The role society plays in how we see ourselves and how we see the world is incredible. Many of us profess having this brick-wall exterior that renders us exempt from society’s claws. We don’t give a damn about how others perceive our haircuts or our frayed jeans. We are impervious to criticism or biting comments targeting our disposition, focused on our personality and who we are as a person, because we simply do not care and it does not affect us in any way. I aspire to this. But assuming this invulnerability is not only dubious, but unfortunately scarce.

Someone close to me suffered from an aneurysm a month ago. Most of her hair was cut off so that it barely reached her chin. Her husband’s first reaction when she came home was to tug lightly at her newly cropped hair and say, “But it’s going to grow back, right?” The inquiring tone posed a question he and everyone knows the answer to. Yes. Hair, like nails, grows back. The question was actually a skewed and subtle way of stating his dislike for her new haircut. Later, her youngest son walks into the room and tells her, “Wow, mom. Now you have actually become the epitome of the geriatric old hag.” The clear disrespect in addressing his own mother in such a matter is a whole other story. The point is that the only reactions this woman faced after cutting her hair were those of contempt, disapproval and objection. It shouldn’t be a surprise, then, that she found it mind-numbingly difficult to leave her house for an entire month. She simply refused to leave the house. She told me that those days she prayed to God, asking for forgiveness for letting such a trite thing like a haircut incite such strong feelings of embarrassment and disesteem and discourage her to leave her own house.

But was it really trite? When one looks at it as a simple haircut, than maybe it is. But when you see the layers behind the haircut and the social impact, namely her husband and her son’s clear aversion to it, and thus, her, it seems a whole lot more complex. The day she finally decided to go out, she happened to see a friend of hers at the supermarket. Said friend approached her with eyes that seemed to jut out of their sockets, so surprised she was. “Oh my God. I cannot believe you cut your hair.” Five interminable seconds later she would express her undying love for the haircut, professing it chic and modern. “You look so beautiful,” she said. She was so earnest that, since then, the woman who before felt so ashamed of her hair became rather proud of it. Ensuing outings proved to strengthen this sentiment by bringing a wave of exterior approval. And that was that.

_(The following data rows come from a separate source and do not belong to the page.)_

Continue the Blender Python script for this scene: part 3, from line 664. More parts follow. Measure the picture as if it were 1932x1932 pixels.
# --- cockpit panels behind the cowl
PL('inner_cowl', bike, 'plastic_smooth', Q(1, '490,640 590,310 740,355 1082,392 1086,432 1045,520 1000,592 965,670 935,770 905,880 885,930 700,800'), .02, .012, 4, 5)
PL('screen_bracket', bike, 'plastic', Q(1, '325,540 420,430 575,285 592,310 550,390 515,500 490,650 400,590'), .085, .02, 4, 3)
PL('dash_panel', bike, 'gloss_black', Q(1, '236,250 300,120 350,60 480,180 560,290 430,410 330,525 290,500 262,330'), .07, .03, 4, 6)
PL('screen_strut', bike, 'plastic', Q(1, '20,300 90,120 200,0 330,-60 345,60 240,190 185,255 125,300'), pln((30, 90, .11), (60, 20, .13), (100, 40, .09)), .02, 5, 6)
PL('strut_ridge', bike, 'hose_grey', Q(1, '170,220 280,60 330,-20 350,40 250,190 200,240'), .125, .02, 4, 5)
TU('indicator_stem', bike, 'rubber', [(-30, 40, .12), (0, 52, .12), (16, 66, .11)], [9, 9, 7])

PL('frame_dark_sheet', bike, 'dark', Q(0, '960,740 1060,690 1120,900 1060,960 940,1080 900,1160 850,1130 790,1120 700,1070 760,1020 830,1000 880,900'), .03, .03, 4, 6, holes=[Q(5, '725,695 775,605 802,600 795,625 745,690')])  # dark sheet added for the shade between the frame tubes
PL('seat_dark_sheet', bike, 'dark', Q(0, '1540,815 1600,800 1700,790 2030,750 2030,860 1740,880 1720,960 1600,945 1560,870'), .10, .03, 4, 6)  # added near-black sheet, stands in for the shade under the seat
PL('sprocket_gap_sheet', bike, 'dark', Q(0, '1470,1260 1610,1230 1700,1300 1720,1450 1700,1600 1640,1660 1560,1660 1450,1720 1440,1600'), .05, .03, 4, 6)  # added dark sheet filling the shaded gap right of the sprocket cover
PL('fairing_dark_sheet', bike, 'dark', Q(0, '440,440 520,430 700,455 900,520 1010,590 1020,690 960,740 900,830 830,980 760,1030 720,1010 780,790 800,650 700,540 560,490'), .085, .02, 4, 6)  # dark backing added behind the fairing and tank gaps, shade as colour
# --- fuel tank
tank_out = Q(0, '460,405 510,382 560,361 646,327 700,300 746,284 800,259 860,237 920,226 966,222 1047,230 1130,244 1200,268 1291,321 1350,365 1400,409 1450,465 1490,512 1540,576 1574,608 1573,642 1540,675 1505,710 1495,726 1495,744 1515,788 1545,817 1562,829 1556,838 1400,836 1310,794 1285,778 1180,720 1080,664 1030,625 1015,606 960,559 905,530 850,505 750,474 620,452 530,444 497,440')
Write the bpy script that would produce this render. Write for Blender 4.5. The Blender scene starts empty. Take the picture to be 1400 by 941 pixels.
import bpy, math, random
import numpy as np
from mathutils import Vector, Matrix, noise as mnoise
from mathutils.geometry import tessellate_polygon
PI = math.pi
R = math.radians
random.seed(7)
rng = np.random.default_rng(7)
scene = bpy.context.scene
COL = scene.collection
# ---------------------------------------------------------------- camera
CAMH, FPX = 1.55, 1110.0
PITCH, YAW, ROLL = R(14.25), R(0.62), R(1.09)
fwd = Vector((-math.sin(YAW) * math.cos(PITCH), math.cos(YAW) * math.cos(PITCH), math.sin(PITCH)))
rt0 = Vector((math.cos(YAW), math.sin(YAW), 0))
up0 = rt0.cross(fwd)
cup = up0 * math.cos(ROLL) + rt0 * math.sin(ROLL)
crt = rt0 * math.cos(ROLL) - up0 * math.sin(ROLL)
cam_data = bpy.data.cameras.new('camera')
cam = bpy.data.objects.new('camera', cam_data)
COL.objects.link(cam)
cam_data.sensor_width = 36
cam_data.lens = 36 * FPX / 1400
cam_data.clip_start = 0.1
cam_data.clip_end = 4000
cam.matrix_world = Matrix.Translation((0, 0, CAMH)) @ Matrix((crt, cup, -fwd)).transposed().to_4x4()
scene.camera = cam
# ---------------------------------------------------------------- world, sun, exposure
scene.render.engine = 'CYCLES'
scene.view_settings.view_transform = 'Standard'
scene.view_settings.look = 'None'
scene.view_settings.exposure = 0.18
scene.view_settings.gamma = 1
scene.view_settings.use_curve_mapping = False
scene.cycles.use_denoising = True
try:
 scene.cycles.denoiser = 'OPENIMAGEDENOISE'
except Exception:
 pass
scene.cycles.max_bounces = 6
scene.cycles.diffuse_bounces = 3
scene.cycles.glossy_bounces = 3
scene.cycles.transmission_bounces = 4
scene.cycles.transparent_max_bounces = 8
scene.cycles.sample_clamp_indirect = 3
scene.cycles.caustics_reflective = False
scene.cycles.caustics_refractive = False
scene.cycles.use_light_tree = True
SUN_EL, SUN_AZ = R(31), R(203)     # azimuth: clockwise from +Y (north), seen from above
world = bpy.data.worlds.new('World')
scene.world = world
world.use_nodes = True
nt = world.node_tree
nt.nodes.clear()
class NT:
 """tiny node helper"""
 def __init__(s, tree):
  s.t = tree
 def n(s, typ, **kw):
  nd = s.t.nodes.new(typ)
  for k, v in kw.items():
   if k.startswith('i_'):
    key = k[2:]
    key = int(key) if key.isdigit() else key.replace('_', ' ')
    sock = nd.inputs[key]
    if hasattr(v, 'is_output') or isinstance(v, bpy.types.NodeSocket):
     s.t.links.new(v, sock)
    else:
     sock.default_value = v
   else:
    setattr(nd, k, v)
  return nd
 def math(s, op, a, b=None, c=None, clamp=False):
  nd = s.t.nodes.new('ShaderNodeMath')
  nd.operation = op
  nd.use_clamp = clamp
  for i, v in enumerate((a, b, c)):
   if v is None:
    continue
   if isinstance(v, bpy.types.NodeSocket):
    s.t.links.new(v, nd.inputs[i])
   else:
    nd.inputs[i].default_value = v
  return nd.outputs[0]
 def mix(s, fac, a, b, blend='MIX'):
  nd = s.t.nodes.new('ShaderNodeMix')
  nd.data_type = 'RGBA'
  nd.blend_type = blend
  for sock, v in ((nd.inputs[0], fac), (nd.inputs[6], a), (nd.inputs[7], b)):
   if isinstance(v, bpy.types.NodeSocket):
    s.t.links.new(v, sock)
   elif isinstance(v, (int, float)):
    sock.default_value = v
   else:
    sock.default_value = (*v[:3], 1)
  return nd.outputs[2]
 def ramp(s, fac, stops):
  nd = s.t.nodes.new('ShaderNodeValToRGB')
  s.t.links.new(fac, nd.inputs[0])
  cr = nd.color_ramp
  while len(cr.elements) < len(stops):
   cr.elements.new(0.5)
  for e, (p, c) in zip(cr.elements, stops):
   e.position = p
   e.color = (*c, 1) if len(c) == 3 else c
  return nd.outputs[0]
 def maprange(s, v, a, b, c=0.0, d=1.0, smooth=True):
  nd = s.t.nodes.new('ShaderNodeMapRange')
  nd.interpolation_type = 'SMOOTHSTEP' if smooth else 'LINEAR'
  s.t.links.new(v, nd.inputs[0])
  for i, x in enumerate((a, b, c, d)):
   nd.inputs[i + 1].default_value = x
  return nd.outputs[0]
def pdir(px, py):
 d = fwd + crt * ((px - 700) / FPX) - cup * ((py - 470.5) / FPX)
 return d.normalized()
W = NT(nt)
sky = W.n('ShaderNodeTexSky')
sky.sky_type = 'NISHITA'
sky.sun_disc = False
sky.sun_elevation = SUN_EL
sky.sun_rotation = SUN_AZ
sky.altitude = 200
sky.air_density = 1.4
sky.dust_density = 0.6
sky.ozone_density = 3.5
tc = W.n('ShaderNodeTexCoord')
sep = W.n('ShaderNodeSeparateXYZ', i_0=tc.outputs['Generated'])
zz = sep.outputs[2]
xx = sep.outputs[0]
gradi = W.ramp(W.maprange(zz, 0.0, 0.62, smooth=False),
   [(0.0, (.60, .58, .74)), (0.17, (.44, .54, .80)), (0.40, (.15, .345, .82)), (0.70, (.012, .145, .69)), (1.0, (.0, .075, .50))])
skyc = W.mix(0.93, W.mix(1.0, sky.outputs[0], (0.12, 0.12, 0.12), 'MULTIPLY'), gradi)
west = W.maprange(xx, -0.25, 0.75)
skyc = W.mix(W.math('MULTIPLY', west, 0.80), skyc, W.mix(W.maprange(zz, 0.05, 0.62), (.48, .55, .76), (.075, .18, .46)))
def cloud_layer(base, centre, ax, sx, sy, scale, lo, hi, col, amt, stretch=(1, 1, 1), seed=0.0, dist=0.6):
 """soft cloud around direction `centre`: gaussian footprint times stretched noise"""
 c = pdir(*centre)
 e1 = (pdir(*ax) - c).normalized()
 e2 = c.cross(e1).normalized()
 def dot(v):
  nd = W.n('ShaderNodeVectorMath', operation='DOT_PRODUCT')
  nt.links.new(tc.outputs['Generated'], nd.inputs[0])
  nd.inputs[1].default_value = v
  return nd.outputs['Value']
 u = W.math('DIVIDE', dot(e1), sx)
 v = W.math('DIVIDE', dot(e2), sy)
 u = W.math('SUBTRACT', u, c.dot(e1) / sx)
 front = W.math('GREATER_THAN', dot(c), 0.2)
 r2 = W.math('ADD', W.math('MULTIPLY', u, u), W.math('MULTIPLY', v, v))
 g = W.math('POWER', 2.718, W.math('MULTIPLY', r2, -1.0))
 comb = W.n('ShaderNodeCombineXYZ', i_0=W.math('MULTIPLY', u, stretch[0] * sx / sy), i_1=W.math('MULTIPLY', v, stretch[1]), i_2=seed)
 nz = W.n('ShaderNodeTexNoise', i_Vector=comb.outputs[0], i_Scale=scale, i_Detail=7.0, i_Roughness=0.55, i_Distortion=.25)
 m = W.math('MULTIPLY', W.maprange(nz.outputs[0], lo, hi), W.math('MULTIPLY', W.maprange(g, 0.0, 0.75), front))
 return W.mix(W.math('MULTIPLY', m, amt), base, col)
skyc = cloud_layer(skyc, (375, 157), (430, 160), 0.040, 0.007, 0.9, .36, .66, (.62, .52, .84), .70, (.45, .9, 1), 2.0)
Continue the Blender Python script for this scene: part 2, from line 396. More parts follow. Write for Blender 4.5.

The extent to which people’s approval translates into our own approval of ourselves extends more than what we can imagine. This is not limited to simple haircuts, but the initial triviality of the subjects brings forth how society’s perception of other more essential things will affect us. It’s sad to realize, but it also paves the way to strive, if slowly, to let ourselves be less affected by how others perceive us.